Must like the refinery business

He said the trust has been approached by potential partners in the two years since it paid C$1.44 billion to acquire the refinery, formerly known as Come By Chance, from Swiss oil trader Vitol.

But, acknowledging the shaky state of global markets as a possible deterrent to investors, Zahary said anyone thinking of becoming a partner “won’t be interested in this sort of refinery investment if you don’t like the refinery business … that’s a non-starter.”

As a result, he agreed the search will be challenging.

To aid the process, Harvest has hired Deutsche Bank, which advised Vitol on the 2006 deal with harvest, to flush out interested parties.

Harvest itself is certain it is on the right track in eying an expansion based on preliminary studies covering technical feasibility and plant reconfiguration designs.

In addition, a recently completed analysis by construction engineers SNC-Lavalin has “validated” the trust’s internal work.

Prize is 25-30% stake in refinery

Zahary said the upgraded facility would continue buying crude from South America, Russia and the Middle East, but it would add heavier crudes, with the products targeted at the same markets the refinery serves today, with distillate going to Europe and gasoline to New York and Boston.

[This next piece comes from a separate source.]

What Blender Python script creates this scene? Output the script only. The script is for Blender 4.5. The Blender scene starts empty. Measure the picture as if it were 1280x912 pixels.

He indicated Harvest would expect a partner to potentially finance all or most of the upgrade costs in exchange for a 25 to 30 percent stake in the refinery.

He said the estimated return on investment and other financial metrics are “compelling.”

Jason Crumley, a Salman Partners analyst, said that given Harvest’s “fairly levered” balance sheet, a partner would reduce the trust’s exposure in a volatile refining market.

However, he said that if the upgrade can be completed it would be a “fairly significant” refinery in North America and should be able to generate a fairly strong cash flow.

UBS Securities Canada analyst Grant Hofer said in a note to clients that lining up a partner could be “very challenging” because of the project risks.

Partner wanted for Alberta heavy upgrader

On another Canadian refining front, privately-held North West Upgrading has recruited a new top executive to improve its chances of finding a partner for a planned merchant heavy upgrader in Alberta.

The company has appointed Doug Quinn, a former manager with Shell Canada during the design and construction stages of its Athabasca oil sands project and who has since worked with Washington State’s Puget Sound refining, as its new chief executive officer.

He will take over as CEO from Rob Pearce, who will become senior vice-president of corporate development.

Pearce said the hiring will allow North West to take the next step in its C$4 billion-$5 billion upgrading project “subject to financing.”

So far the company has lined up only one supply agreement with oil sands producers to secure bitumen feedstock and is at least a year away from starting construction of the upgrader near Edmonton.

The plant is designed to process bitumen into low-sulfur diesel and diluent.

The first phase was supposed to have come on stream in spring 2009, handling 70,000 bpd of bitumen, but North West was unable to arrange financing. The startup has since been postponed to 2012.

During these delays, the anticipated cost of the upgrader has climbed from C$1.6 billion to C$4.2 billion in 2007, partly because of a lawsuit from a group of unhappy investors.